Batı Türklüğündeki Müslüman devletler (Selçuklular, Safevîler, Memlukler, Eyyubîler, Osmanlılar) da gulâm sistemini –değişik isimlerle- kullanmışlardır.
Ancak Türk devlet sistemine yerleşen gulâmlar, Araplardan görmedikleri bir ilgiyi ve serbestiyi görmüşler; giderek devlet hayatında etkin olmuşlardır. En tipik örneklerinden birisi Nizam-ül Mülk’tür. Nizam-ül Mülk “Siyâsetname” adlı eserinde “Türklerin devleti kuran unsur oldukları ve sultanla akraba oldukları”ndan bahisle, “idare edilmelerini” tavsiye etmektedir.
17. yy’da yaşamış, aslı Arnavut olan ve büyük Türk-Osmanlı tarihçisi olarak lanse edilen Koçi Bey risalesinden kısa bir örnek verelim.
“Türkler ve Türk soyundan gelenler Enderuna ve kapıkulu askerlerine alınmamalıdır.
Türkler, çingene, oduncu, yankesici, katırcı, deveci, hamal ve ağdacılarla birlikte düşünülmesi gereken insanlardır.
Kırım Türkleri, “Kâfir Cengiz soyundan gelen, İslâm ülkelerini mahveden, sonradan Müslüman olan, güvenilmez” insanlardır.
Kezâ Timur, ‘Alçak bir tatar’ dır.”
Yine bir kılıç artığı müslüman olan Osmanlı tarihçisi Naima’ya (1655-1716) göre, Türkler, “çirkin”, “azgın”, “nadan”, “anlayışsız”dır.
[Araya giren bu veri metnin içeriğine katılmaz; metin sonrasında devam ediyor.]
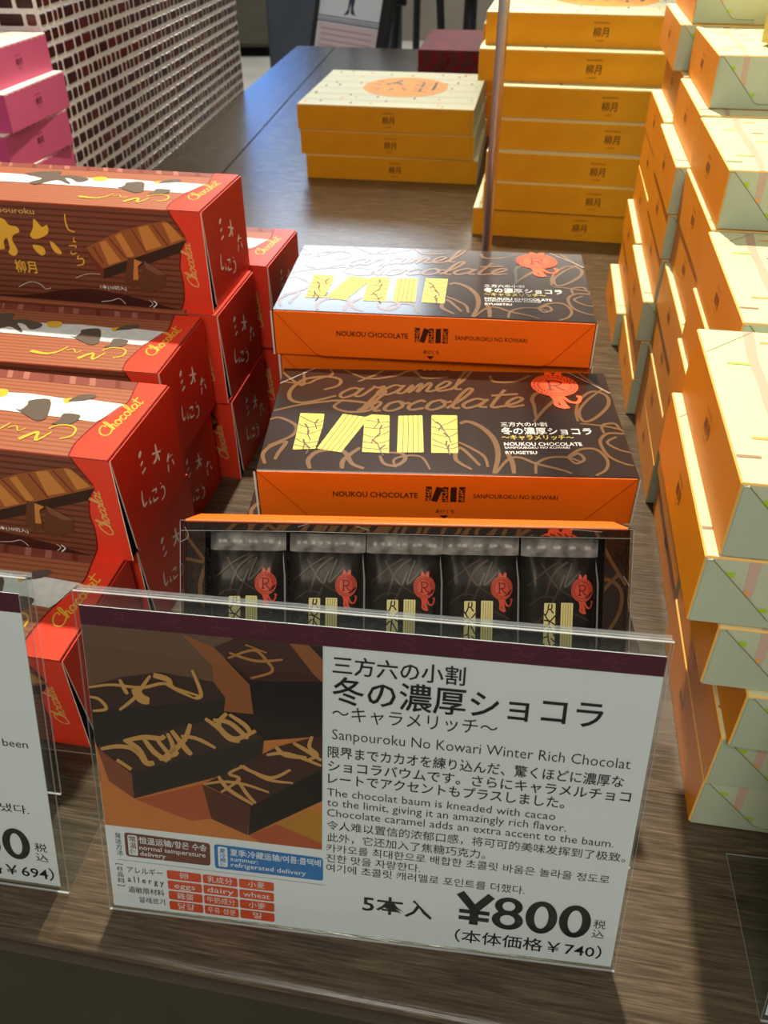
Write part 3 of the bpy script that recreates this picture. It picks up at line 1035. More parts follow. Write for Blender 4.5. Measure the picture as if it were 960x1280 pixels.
gift = make_gift_box()
GG = 'dark brown gift boxes with orange fronts'
G_SPOTS = [((-.0804, .571), -6.0, 3, 'topmost dark brown gift box with orange front, lid gleaming blue at left'),
           ((-.0775, .573), -4.8, 2, 'dark gift box right under the topmost one, thin orange strip showing'),
           ((-.078, .574), -4.5, 1, 'dark gift box second from the table in the rear pile'),
           ((-.078, .574), -4.5, 0, 'dark gift box at the very bottom of the rear pile'),
           ((-.0779, .420), -2.4, 2, 'front dark brown gift box with whole lid visible, yellow bars, orange seal'),
           ((-.0875, .408), -3.0, 1, 'dark gift box under the front one, its brown corner poking out at left'),
           ((-.083, .332), -2.6, 0, 'dark gift box on the table behind the opened display box')]
for i, ((x, y), yaw, lv, lab) in enumerate(G_SPOTS):
    o = gift if i == 0 else dup(gift)
    place(o, (x, y, lv * DH + .0001 * lv), R(yaw))
    tag(o, lab, 'gift box', GG)

# opened sample box leaning back, window side to the viewer
LEAN, DYAW = R(33), R(-2.1)
EX = (-.107, .2744, .0195)
tray = MB()
T = .0012
# frame (front panel with a window), sides, back
wx0, wx1, wz0, wz1 = .0112, .2185, .010, .1242


def panel(mb, x0, x1, z0, z1, y, mt, back=False):
    q = [(x0, y, z0), (x1, y, z0), (x1, y, z1), (x0, y, z1)]
    mb.face(q[::-1] if back else q, mt)


tray.box(0, DW, .0336, DH, 0, DD, 'dark_board', .0004)
tray.box(0, .0014, 0, .0336, 0, DD, 'dark_board', .0003)
tray.box(DW - .0014, DW, 0, .0336, 0, DD, 'dark_board', .0003)
tray.box(.0014, DW - .0014, 0, .0336, 0, .0014, 'dark_board', .0003)
for (x0, x1, z0, z1) in ((.0014, wx0, .0014, DD - .0016), (wx1, DW - .0014, .0014, DD - .0016), (wx0, wx1, .0014, wz0), (wx0, wx1, wz1, DD - .0016)):
    tray.box(x0, x1, .0, .0012, z0, z1, 'dark_board', .0002)
p = Print(tray, (0, 0, 0), (1, 0, 0), (0, 0, 1))
for rect in ((1, wz1 * 1000 + .2, 230, 128), (1, 2, wx0 * 1000 - .2, 128), (wx1 * 1000 + .2, 2, 230, 128)):
    p.rect = rect
    for q, w in SWIRLS:
        p.stroke(q, w * .9, 'swirl', 1, 5)
    cursive(p, 'aramel', (20, 118), (106, 122), 12, 2.0, 'swirl', 1)
    cursive(p, 'hocolate', (100, 120), (180, 122), 12, 2.0, 'swirl', 1)
p.rect = (1, wz1 * 1000 + .3, 230, 129)
seal_stamp(p, 194.5, 114.5, 16.4, 12.5, 'seal', 'seal_dark', 3)
open_box = tray.build('sample_box')
place(open_box, EX, DYAW, LEAN)
tag(open_box, 'opened dark sample box leaning back behind the centre price card, five pouches inside', 'sample box')
t2_ = MB()
t2_.box(0, DW, 0, DH, DD - .0014, DD, 'orange_print', .0004)
q = Print(t2_, (0, 0, DD), (1, 0, 0), (0, 1, 0), (0, 0, 231, 35))
q.text('NOUKOU CHOCOLATE', (80, 14), (135, 14), 5, 'dark_print')
t2_.build('orange_edge_panel', open_box)
fm = MB()
fm.face([(-.0015, -.0016, .001), (DW + .0015, -.0016, .001), (DW + .0015, -.0016, DD), (-.0015, -.0016, DD)], 'clear_film')
fm.face([(DW + .0015, -.0016, .001), (DW + .0015, DH, .001), (DW + .0015, DH, DD), (DW + .0015, -.0016, DD)], 'clear_film')
fm.face([(-.0015, DH, .001), (-.0015, -.0016, .001), (-.0015, -.0016, DD), (-.0015, DH, DD)], 'clear_film')
pp = Print(fm, (0, -.0016, 0), (1, 0, 0), (0, 0, 1))
for a in ([(-1.2, 129.4), (232, 129.2)], [(-1.2, 2), (-1.3, 129)], [(232, 2), (232.2, 129)], [(-1, 124), (60, 124.6), (150, 124), (231, 124.4)]):
    pp.stroke(a, .35, 'acrylic_edge', 1, raw=True)
for a in ([(-1, 118), (3, 121), (1, 126)], [(231, 100), (228, 105)], [(231, 60), (226, 66)], [(60, 127), (66, 129)], [(90, 128), (97, 126)], [(200, 128.5), (216, 127.5)]):
    pp.stroke(a, .3, 'acrylic_edge', 1)
fm.build('clear_wrap', open_box)


# five foil pouches standing in the box
def make_pouch():
    mb = MB()
    w, h = .0405, .1085
    nx, nz = 20, 34
    rr = random.Random(3)
    v = []
    for j in range(nz + 1):
        for i in range(nx + 1):
            a, c = i / nx, j / nz
            e = min(1, 2.6 * math.sqrt(max(0, min(a, 1 - a)))) * min(1, 2.4 * math.sqrt(max(0, min(c, .94 - c)))) if c < .94 else 0
            wob = rr.uniform(-.00012, .00012) + .0003 * sin(9 * a + 5 * c) * (c < .94)
            wob += .0005 * sin(31 * a + 1.3) * (1 if c > .92 else max(0, (c - .86) / .06))
            v.append((a * w, -.008 * e + wob + .0092, c * h))
    f = [(j * (nx + 1) + i, j * (nx + 1) + i + 1, (j + 1) * (nx + 1) + i + 1, (j + 1) * (nx + 1) + i) for j in range(nz) for i in range(nx)]
    k = int(nz * .94)
    mb.mesh(v, f[:k * nx], 'foil_black')
    cr = MB()
    cr.mesh(v, f[k * nx:], 'foil_crimp')
    vb = [(x, .0325 - y, z) if False else (x, .024 - y + .0005, z) for x, y, z in v]
    mb.mesh(vb, [q[::-1] for q in f], 'foil_black')
    # prints lie on a gently bulged front: lay the marks on the front of the bulge
    p = Print(mb, (0, .0012, 0), (1, 0, 0), (0, 0, 1))

    def depth(x, z):
        a, c = x / 1000 / w, z / 1000 / h
        a = min(max(a, 0), 1)
        e = min(1, 2.6 * math.sqrt(max(0, min(a, 1 - a)))) * min(1, 2.4 * math.sqrt(max(0, min(c, .94 - c))))
        return -.008 * e + .0003 * sin(9 * a + 5 * c) + .0092 - .0004

    p.P = lambda q, layer: Vector((q[0] / 1000, depth(q[0], q[1]) - .0006 - .00006 * layer - .0000016 * (p.k % 24), q[1] / 1000))
    p.rect = (2.0, 3, 38.5, 97)
    for q, ww in (([(3, 60), (14, 72), (22, 90)], 1.2), ([(6, 66), (16, 64), (26, 70), (36, 66)], .9), ([(10, 96), (18, 84), (30, 78), (37, 82)], 1.0), ([(3, 84), (12, 92), (20, 97)], .9),
                  ([(5, 40), (10, 55), (20, 62)], 1.1), ([(26, 96), (22, 84), (30, 92)], 1.0), ([(4, 74), (11, 79), (18, 78)], .8), ([(28, 62), (36, 56), (38, 46)], 1.0), ([(12, 78), (16, 90), (24, 97)], 1.2), ([(4, 30), (20, 36), (36, 30)], 1)):
        p.stroke(q, ww, 'foil_brown', 1, 5)
    x = 11.6
    p.rrect([(x, 42), (x + 6.0, 42), (x + 6.0, 75.5), (x, 75.5)], .5, 'bar_pale', 2)
    p.rrect([(x + 8.8, 42), (x + 15.0, 42), (x + 15.0, 75.8), (x + 8.8, 75.8)], .5, 'bar_pale', 2)
    for i in range(1, 5):
        p.stroke([(x + 8.8 + i * 1.24, 42.6), (x + 8.8 + i * 1.24, 75.2)], .28, 'bar_line', 3, raw=True)
    for q in ([(x, 70), (x + 3, 66), (x + 6, 69)], [(x, 62), (x + 2.4, 64), (x + 6, 58)], [(x + 3, 66), (x + 2.4, 58), (x + 4, 52)], [(x, 54), (x + 3, 51), (x + 6, 54)], [(x + 2.6, 75), (x + 2.2, 72.4), (x + 4, 72.6), (x + 4, 75)], [(x + 3, 51), (x + 3, 44)], [(x, 47), (x + 6, 46)], [(x + .2, 66.5), (x + 3, 66)], [(x + 6, 64), (x + 3.2, 66)], [(x + 2.4, 58), (x, 57)], [(x + 4, 57), (x + 6, 55)], [(x + 2.4, 72.4), (x + 1, 69)], [(x + 3.6, 72), (x + 5, 70)]):
        p.stroke(q, .7, 'ink', 3, 3)
    seal_stamp(p, 31.0, 82.6, 5.7, 6.2, 'seal_soft', 'seal_dark', 4)
    # bright creased side seam
    mb.tube([(w - .0002, .0062, .006), (w + .0002, .0056, .05), (w - .0002, .0060, .085), (w - .0016, .0085, .1)], [.0003, .0006, .0006, .0002], 'foil_edge', 6)
    root = empty('foil_pouch', (0, 0, 0))
    mb.build('pouch_body', root)
    cr.build('crimped_seal', root)
    return root


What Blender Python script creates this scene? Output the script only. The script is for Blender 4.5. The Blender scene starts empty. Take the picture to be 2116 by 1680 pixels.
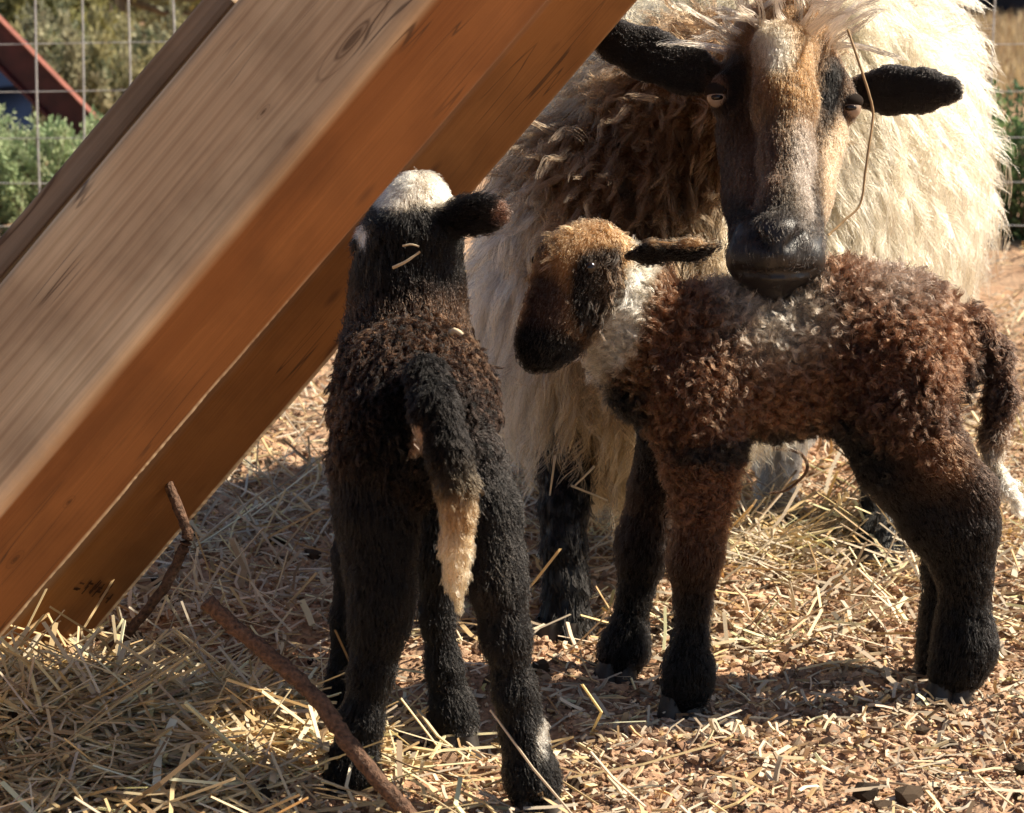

Batı Türklüğü’nde gulâm sisteminin yerini kapıkulları, enderun ve yeniçeri ocağı almıştır. Sistem savaşta esir alınan çocukları ve pençik (beşli) sistemi uyarınca ailelerinden alınan çocukların yetiştirilmesi şeklide olmuş; 14. asırda kurulan yeniçeri Ocağına da kaynak teşkil etmiştir. Kapıkulların içerisinde Hıristiyan ailelerden devşirilen çocukların zeki ve kabiliyetlileri, Enderun’da idareci sınıf için yetiştirilirlerdi. Onların içinden niceleri sadrazamlık mevkiine kadar yükselmişlerdir. O kadar ki, Osmanlı İmparatorluğu’nda görev yapmış 235 sadrazamdan sadece 85’i, 170 kaptan-ı deryâ’dan 55’i Türk’tür.